**Goal**
Only the lines from the start of the data through the line containing "S.view_settings.exposure = 0.45" should be written out, exactly as they are, with both ends included and the pictures left out.

**Given information**

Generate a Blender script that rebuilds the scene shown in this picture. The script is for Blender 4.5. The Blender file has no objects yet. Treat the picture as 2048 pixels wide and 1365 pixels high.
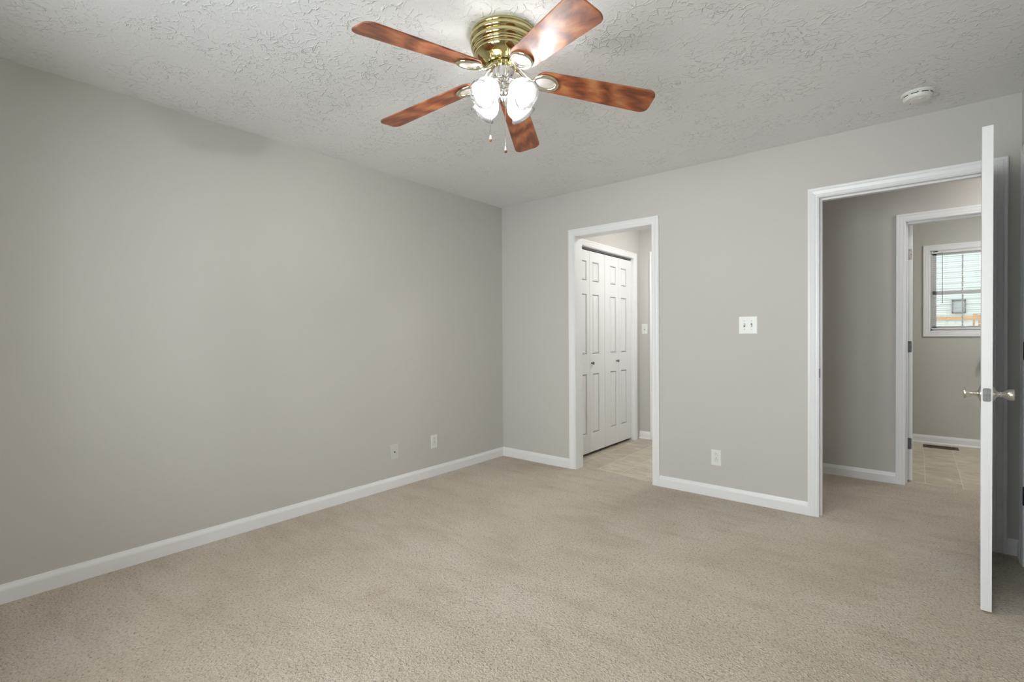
import bpy, bmesh, math, random
from math import sin, cos, pi, radians
from mathutils import Vector, Matrix

random.seed(7)
C = bpy.context.scene.collection
S = bpy.context.scene

# ------------------------------------------------------------------ camera
CAMX, CAMY, CAMZ = 3.16678, -3.70664, 1.18446
YAW, PITCH, ROLL, FPX = 0.68785, -0.01102, -0.00666, 987.75
fw = Vector((-sin(YAW)*cos(PITCH), cos(YAW)*cos(PITCH), sin(PITCH)))
r0 = Vector((cos(YAW), sin(YAW), 0)); u0 = r0.cross(fw)
r1 = r0*cos(ROLL) + u0*sin(ROLL); u1 = u0*cos(ROLL) - r0*sin(ROLL)
cam_data = bpy.data.cameras.new('camera'); cam = bpy.data.objects.new('camera', cam_data); C.objects.link(cam)
cam_data.sensor_fit = 'HORIZONTAL'; cam_data.sensor_width = 36.0; cam_data.lens = FPX*36/2048
cam_data.clip_start = 0.02; cam_data.clip_end = 200
M = Matrix((r1, u1, -fw)).transposed().to_4x4(); M.translation = (CAMX, CAMY, CAMZ)
cam.matrix_world = M
S.camera = cam

# ------------------------------------------------------------------ world, daylight, exposure
W = bpy.data.worlds.new('world'); S.world = W; W.use_nodes = True
wn = W.node_tree.nodes; wl = W.node_tree.links
bg = wn['Background']; bg.inputs['Color'].default_value = (0.90, 0.95, 1.0, 1); bg.inputs['Strength'].default_value = 1.35
S.view_settings.view_transform = 'Standard'; S.view_settings.look = 'None'
S.view_settings.gamma = 1.0; S.view_settings.use_curve_mapping = False
S.view_settings.exposure = 0.45

def area(name, loc, direction, sx, sy, power, color=(1, 1, 1), portal=False):
    d = bpy.data.lights.new(name, 'AREA'); d.shape = 'RECTANGLE'; d.size = sx; d.size_y = sy
    d.energy = power; d.color = color
    if portal: d.cycles.is_portal = True
    o = bpy.data.objects.new(name, d); C.objects.link(o); o.location = loc
    o.rotation_euler = Vector(direction).to_track_quat('-Z', 'Y').to_euler()
    return o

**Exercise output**
Generate a Blender script that rebuilds the scene shown in this picture. The script is for Blender 4.5. The Blender file has no objects yet. Treat the picture as 2048 pixels wide and 1365 pixels high.
import bpy, bmesh, math, random
from math import sin, cos, pi, radians
from mathutils import Vector, Matrix

random.seed(7)
C = bpy.context.scene.collection
S = bpy.context.scene

# ------------------------------------------------------------------ camera
CAMX, CAMY, CAMZ = 3.16678, -3.70664, 1.18446
YAW, PITCH, ROLL, FPX = 0.68785, -0.01102, -0.00666, 987.75
fw = Vector((-sin(YAW)*cos(PITCH), cos(YAW)*cos(PITCH), sin(PITCH)))
r0 = Vector((cos(YAW), sin(YAW), 0)); u0 = r0.cross(fw)
r1 = r0*cos(ROLL) + u0*sin(ROLL); u1 = u0*cos(ROLL) - r0*sin(ROLL)
cam_data = bpy.data.cameras.new('camera'); cam = bpy.data.objects.new('camera', cam_data); C.objects.link(cam)
cam_data.sensor_fit = 'HORIZONTAL'; cam_data.sensor_width = 36.0; cam_data.lens = FPX*36/2048
cam_data.clip_start = 0.02; cam_data.clip_end = 200
M = Matrix((r1, u1, -fw)).transposed().to_4x4(); M.translation = (CAMX, CAMY, CAMZ)
cam.matrix_world = M
S.camera = cam

# ------------------------------------------------------------------ world, daylight, exposure
W = bpy.data.worlds.new('world'); S.world = W; W.use_nodes = True
wn = W.node_tree.nodes; wl = W.node_tree.links
bg = wn['Background']; bg.inputs['Color'].default_value = (0.90, 0.95, 1.0, 1); bg.inputs['Strength'].default_value = 1.35
S.view_settings.view_transform = 'Standard'; S.view_settings.look = 'None'
S.view_settings.gamma = 1.0; S.view_settings.use_curve_mapping = False
S.view_settings.exposure = 0.45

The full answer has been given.